This first line comes by way of a freelance editorial client and is used with her permission. It’s not often that I showcase client work but I just had to talk about this line and what makes it such a grabber:
If a tree falls in the woods…Zeke backed his bike into a stand of mountain laurel… and no one hears it….He stood motionless…is it still a crime?
First, some context. This is a MG story dealing with some environmental topics. In this scene, the main character, Zeke, witnesses some vandals felling a very old tree with an active eagle’s nest on top. You get some of this in the line itself, but since you don’t have the benefit of a query or synopsis, I wanted to fill in the rest. Also, for the sake of clarity, italics indicate verbatim thoughts. You can see here that we’re in third person but we’re still getting interiority (thoughts, feelings, reactions) from Zeke because the writer has chosen to interject them. The italics keep everything from running together.
What works here for me? First lines need to grab. One way to do that is to turn something familiar on its head. This is done here with the old “If a tree falls in the forest” phrase. Instead of being a serene mind puzzle, this cliché becomes new and edgy by introducing the idea of a crime happening. Great!
There’s also tension in what Zeke is doing. It’s obvious from how he backs away from the scene and stands motionless that he’s not supposed to be there. Whether he’s a participant regretting his involvement and attempting to run or whether he’s a passerby stumbling onto something sinister, we don’t know yet, but there’s certainly an element of added danger: He is not like the people committing the crime, and that makes him vulnerable. The stakes rise.

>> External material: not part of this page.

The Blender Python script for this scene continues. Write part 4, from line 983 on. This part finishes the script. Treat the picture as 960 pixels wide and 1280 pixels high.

Finally, there’s the simple idea of starting in action. We’re right there in the moment. We get the character’s thoughts (internal conflict) and the character’s physical situation (external conflict) in one sentence. There’s no introduction, no easing into the moment. (“Zeke did what he always did when he couldn’t sleep: he snuck away to visit the eagle’s nest. But this early morning, something was different. He drew nearer and heard a peculiar sound. Chainsaws. He peeked through the underbrush to find…” blah blah blah blah blah) Instead we are thrust into things and we have to catch up but–and this is important–without being disoriented. There’s a mystery (Who is doing this? Why? What’s he doing there?) but we have enough information still that we can attach ourselves to an instant story.
Great stuff, overall! There’s one way this misses, though, and it’s in the follow-up. I use the next line in the manuscript with the author’s permission as well:
But he’d heard it. The sounds of the ruckus – the chainsaw, the muffled cheers, and the thud of the tree – still sent reverberations from his brain to his spine.
If a tree falls in the woods, let us actually hear it in the moment instead of introducing the event, skipping past it, and giving us the protagonist recalling it in compressed narration. Instead of The Event that we’ve been primed to expect, the tree falling is reduced to a list of fleeting images. The reaction to the event is till there but…no event. You should never make a big deal about something (making it the subject of your first line is an Automatic Big Deal) only to discount it soon after. This client doesn’t lose all the tension she created for herself but there’s an automatic deflation when we go from “in the moment” to “wow, that moment was intense but we skipped right over it.”
The bottom line: Grab the reader but make sure you have the follow-through to capitalize on what you’ve created. Otherwise, it’s like setting the stage and turning the lights on only to have the curtain fall. My thanks to Debbie for letting me use her as a guinea pig. A lot to unpack in two short sentences!